Found this in my library last week :

«Of all the writers who felt that the nineteenth century was inadequate, John Ruskin (1819-1900) expressed himself most voluminously. In Modern Painters (I843-6o) he championed the art of Turner, and constructed a philosophy of the aesthetic which, in his mind, is almost a substitute for religion. In The Seven Lamps of Architecture (1849) and in The Stones of Venice (1851-3) he expounded the principles of architecture and eulogized the Gothic, to a generation that sadly misinterpreted his lessons. The arts led him to the craftsmen who are responsible for them, and this, in turn, directed his attention to the shabby commercialism of his age, which he attacked in Unto this Last (1862). Among his later and more informal works were his letters to working men entitled Fors Clavier (1871-87), and his autobiography, Praeterita (1885-9).

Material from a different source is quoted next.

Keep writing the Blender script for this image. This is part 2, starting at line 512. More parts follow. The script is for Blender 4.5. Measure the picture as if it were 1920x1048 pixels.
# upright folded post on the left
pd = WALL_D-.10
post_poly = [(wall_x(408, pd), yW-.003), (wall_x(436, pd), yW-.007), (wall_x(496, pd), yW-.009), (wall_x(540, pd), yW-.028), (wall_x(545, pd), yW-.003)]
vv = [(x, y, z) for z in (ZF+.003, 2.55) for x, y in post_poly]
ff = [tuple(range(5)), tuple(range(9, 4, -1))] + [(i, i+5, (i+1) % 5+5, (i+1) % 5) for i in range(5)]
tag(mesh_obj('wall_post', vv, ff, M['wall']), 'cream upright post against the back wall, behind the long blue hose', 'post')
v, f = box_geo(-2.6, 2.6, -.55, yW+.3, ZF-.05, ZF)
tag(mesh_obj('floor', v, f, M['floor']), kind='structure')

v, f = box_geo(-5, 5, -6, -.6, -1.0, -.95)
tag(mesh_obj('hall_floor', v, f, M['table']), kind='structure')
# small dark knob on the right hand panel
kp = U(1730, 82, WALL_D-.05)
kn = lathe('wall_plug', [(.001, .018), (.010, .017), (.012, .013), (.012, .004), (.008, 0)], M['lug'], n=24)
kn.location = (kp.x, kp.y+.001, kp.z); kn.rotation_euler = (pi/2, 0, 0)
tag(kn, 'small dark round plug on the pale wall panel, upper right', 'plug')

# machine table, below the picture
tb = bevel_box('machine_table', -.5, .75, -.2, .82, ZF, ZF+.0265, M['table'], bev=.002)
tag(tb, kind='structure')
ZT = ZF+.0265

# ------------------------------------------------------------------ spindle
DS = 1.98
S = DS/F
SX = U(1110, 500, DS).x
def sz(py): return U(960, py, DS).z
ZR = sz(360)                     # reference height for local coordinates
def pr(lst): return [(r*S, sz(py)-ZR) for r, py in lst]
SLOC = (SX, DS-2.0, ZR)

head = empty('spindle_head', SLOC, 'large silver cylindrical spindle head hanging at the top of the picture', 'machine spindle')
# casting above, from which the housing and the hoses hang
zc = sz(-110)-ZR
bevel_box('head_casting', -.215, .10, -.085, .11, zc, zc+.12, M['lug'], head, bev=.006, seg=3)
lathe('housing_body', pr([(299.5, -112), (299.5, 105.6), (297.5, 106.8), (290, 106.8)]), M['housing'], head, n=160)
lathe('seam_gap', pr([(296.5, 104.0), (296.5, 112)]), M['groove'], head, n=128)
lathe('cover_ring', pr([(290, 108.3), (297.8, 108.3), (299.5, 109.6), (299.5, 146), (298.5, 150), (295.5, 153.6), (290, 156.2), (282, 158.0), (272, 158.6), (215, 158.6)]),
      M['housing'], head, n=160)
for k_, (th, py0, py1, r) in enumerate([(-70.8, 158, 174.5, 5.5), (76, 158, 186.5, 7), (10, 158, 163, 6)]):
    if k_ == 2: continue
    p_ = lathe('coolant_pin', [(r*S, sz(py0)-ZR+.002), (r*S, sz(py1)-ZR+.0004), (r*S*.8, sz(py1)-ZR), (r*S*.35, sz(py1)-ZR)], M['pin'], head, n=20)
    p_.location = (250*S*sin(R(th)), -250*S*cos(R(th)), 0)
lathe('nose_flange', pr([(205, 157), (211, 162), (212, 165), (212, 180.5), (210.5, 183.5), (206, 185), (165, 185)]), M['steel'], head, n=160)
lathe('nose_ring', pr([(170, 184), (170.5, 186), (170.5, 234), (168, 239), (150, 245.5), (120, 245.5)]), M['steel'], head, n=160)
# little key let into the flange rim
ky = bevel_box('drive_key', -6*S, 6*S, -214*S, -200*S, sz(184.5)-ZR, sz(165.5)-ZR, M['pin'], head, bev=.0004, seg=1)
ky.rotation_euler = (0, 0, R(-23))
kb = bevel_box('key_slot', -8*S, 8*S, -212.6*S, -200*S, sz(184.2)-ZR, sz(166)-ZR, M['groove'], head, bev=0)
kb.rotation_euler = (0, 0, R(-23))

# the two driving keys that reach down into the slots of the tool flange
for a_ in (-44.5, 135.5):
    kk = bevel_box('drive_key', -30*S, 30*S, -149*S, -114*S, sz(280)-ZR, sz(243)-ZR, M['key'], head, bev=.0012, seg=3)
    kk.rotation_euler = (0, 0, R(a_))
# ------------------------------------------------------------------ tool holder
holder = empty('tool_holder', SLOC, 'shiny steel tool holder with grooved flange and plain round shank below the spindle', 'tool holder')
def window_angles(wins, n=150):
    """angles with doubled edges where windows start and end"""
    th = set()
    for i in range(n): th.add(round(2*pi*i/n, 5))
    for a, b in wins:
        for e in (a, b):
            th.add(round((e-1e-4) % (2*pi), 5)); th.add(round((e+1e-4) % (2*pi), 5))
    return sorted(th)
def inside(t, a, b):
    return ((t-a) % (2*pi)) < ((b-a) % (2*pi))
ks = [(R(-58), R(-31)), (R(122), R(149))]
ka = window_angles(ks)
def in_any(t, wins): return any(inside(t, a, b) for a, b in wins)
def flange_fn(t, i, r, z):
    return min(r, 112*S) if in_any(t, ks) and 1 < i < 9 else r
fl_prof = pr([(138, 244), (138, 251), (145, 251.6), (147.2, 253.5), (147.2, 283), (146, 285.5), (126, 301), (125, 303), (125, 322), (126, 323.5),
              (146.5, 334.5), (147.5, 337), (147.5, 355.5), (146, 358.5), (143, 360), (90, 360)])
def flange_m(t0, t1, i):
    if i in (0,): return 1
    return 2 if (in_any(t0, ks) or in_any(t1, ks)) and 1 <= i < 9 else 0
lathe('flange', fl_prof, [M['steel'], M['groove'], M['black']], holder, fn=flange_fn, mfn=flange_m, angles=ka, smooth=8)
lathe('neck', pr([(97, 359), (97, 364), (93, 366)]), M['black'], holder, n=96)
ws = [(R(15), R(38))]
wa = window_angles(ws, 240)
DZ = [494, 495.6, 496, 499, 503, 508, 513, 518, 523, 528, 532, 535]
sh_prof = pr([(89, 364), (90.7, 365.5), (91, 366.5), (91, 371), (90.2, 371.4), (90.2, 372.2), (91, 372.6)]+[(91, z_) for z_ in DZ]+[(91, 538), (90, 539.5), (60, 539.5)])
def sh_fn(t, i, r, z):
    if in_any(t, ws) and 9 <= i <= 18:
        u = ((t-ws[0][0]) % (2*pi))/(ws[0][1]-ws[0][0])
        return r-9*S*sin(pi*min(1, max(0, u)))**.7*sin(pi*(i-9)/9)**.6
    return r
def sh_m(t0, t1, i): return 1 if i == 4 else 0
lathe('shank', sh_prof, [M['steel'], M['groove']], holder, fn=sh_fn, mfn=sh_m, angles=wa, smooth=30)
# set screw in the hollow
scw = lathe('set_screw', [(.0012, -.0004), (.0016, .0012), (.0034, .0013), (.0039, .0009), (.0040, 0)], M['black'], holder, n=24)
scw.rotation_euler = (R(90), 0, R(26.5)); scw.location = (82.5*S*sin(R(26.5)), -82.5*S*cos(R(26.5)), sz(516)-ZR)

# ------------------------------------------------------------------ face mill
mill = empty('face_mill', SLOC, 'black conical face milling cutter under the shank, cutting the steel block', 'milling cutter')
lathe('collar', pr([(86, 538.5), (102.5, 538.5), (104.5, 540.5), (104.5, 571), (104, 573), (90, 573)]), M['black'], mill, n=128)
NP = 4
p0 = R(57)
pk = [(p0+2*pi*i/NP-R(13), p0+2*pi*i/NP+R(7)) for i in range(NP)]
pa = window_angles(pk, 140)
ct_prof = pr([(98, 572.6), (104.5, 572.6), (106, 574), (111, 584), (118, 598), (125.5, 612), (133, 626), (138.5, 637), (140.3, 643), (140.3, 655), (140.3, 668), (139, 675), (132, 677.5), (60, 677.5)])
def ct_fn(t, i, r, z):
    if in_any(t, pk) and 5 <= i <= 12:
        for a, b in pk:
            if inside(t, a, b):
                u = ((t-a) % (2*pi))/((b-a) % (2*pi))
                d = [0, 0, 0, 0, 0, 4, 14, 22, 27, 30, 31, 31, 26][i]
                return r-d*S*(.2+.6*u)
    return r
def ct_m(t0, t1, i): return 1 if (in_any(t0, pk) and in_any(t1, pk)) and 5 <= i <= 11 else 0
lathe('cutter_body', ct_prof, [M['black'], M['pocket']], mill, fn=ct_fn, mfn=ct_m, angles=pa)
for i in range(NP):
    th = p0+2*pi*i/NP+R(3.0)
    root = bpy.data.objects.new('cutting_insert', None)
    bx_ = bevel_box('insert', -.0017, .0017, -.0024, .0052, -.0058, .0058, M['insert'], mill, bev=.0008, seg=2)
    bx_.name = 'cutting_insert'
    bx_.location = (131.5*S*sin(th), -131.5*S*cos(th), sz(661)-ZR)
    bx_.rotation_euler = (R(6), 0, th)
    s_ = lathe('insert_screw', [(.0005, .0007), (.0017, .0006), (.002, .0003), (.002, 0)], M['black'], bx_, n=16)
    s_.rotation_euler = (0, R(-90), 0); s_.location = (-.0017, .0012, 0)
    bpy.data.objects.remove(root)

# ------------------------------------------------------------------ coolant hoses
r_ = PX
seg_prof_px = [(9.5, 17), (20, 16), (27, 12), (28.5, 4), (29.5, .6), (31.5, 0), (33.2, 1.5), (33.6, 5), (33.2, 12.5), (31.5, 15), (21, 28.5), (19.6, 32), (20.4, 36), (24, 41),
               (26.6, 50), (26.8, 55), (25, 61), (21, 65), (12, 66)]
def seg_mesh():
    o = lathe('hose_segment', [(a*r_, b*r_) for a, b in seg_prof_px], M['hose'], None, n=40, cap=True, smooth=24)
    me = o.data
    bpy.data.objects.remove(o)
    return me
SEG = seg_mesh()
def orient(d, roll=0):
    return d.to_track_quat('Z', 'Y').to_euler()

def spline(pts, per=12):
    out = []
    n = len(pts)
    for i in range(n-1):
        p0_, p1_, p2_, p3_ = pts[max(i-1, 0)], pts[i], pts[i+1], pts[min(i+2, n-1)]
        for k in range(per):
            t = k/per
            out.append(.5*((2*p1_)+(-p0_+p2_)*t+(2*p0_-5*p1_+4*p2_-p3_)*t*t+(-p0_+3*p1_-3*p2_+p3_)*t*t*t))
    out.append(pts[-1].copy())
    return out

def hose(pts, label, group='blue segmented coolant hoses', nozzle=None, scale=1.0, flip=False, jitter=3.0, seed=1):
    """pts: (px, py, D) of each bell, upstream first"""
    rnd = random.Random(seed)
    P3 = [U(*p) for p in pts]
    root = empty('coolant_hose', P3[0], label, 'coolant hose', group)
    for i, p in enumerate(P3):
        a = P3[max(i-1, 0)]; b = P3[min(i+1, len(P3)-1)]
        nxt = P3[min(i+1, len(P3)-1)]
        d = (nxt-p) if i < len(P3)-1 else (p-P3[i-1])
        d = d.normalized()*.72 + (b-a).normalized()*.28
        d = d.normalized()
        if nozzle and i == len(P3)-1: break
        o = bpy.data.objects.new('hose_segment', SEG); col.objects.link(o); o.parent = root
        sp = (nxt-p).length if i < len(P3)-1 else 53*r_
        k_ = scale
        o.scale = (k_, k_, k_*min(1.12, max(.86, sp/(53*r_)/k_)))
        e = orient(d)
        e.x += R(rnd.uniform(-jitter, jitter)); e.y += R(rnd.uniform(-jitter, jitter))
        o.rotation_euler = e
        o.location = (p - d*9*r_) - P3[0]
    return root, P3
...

«Much that Ruskin said has now lost its urgency, and he himself changed his mind frequently in his own lifetime, but his central theme remains. Against the shabby mass productions of a mechanical age he set the work of craftsmen, who saw that each thing they made was well made, and beautifully made. He challenged, at least by implication, the whole basis on which a commercial society rests, and his influence lived on in William Morris, and in numerous other less well-known followers. With all his strength and vision, Ruskin had in him some element of weakness. To read his work is to listen to someone shouting continuously, and so loudly that one is distracted from the argument. It is true that his prose could at times assume the garments of magnificence, but even at their grandest the reader feels that the effects have been produced to overawe him. The quieter manner of his autobiography is a relief from the rhetoric of some of the earlier volumes.»

Who wrote this ?

Sir Ifor Evans (1899-1982) in The above mentioned  Short Story of English Literature, a Pelican Book edition, published in 1958 by Penguin Books, in the UK and in the USA.